Even if a pact played out perfectly based on existing vote share – so, in seats where Labour came second, all Liberal Democrat voters backed the Labour candidate, and vice versa – the Conservatives would still win 321 seats. The Conservatives would still be by far the largest party in Parliament. It might actually leave the Tories a small working majority, depending on the number of abstaining Sinn Fein MPs.

The combined strength of Labour and the Liberal Democrats in this scenario would only by 257, which is worse than Jeremy Corbyn achieved on his own in 2017. So those who think that tactical anti-Conservative voting is the key to Labour’s victory are just plain wrong. To get anywhere near Number 10, Keir Starmer would need to win back voters in the Red Wall and focus less on the progressive left.
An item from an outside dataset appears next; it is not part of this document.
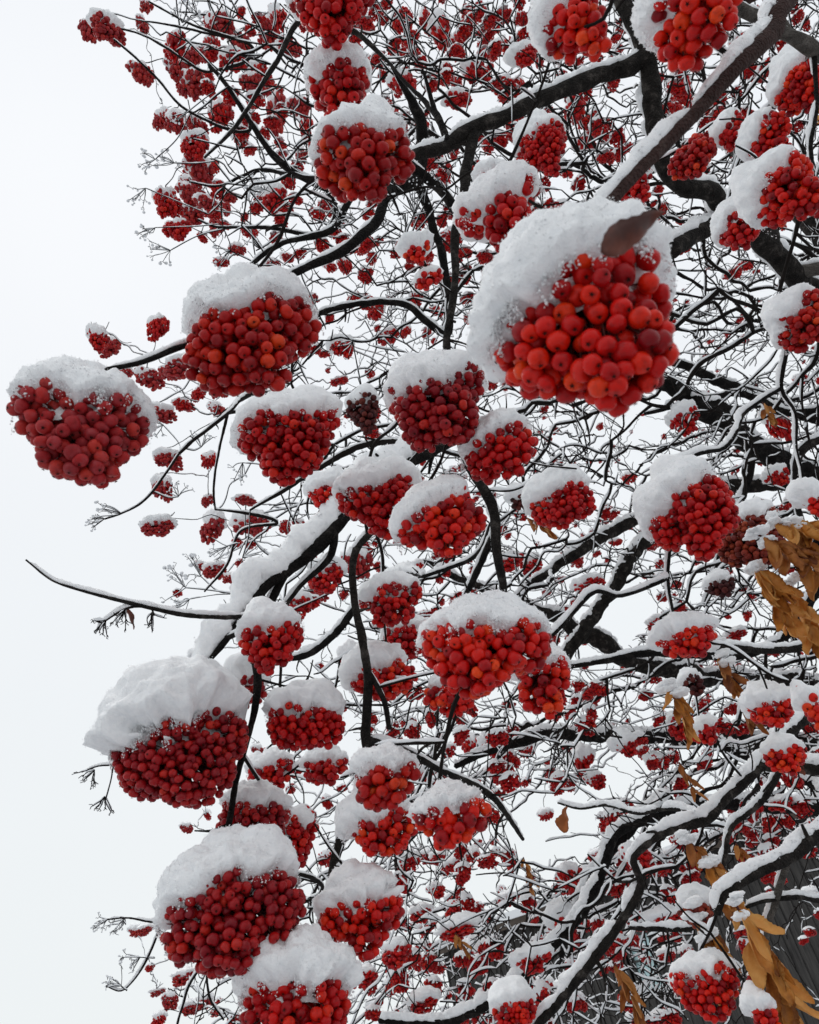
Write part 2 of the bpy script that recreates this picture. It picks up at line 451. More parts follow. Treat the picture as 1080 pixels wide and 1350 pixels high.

A bigger threat to the Conservatives would come from a resurgent ‘NewKip’ right-wing populist party. Research has already shown that the Brexit Party cost the Conservatives 25 extra seats in 2019 by siphoning off voters that would have otherwise voted Conservative. In effect, if the Brexit Party had stood down in more Leave-voting Labour seats, Boris Johnson’s majority could have increased from 80 to an eye-watering 130.

Looking forward, what could be the impact of disaffected 2019 Conservative voters switching to a new party that occupied the same political niche as UKIP or the Brexit Party? We used our 2019 election survey to work out where in the country this NewKip party would be strongest and how many votes that would cost the Conservatives.

At worst, ‘NewKip’ would cost the Conservatives 53 seats, which would completely wipe out their majority and deliver a hung parliament. The Tories would lose some of their more iconic 2019 gains like Dewsbury, Bridgend and North West Durham, as well as some marginal seats in the South. So, although a credible challenger has yet to emerge – Reform UK are only polling at three per cent – the Tories should watch that space with a keen eye.

If the Conservative Party wants to win again in 2024, the immediate focus should be cementing their gains in the North and Midlands and delivering on promises made at the last election. By leaning into the political realignment, and continuing their advance northernwards, the Conservatives could manage to stave off a disastrous 1997-style defeat.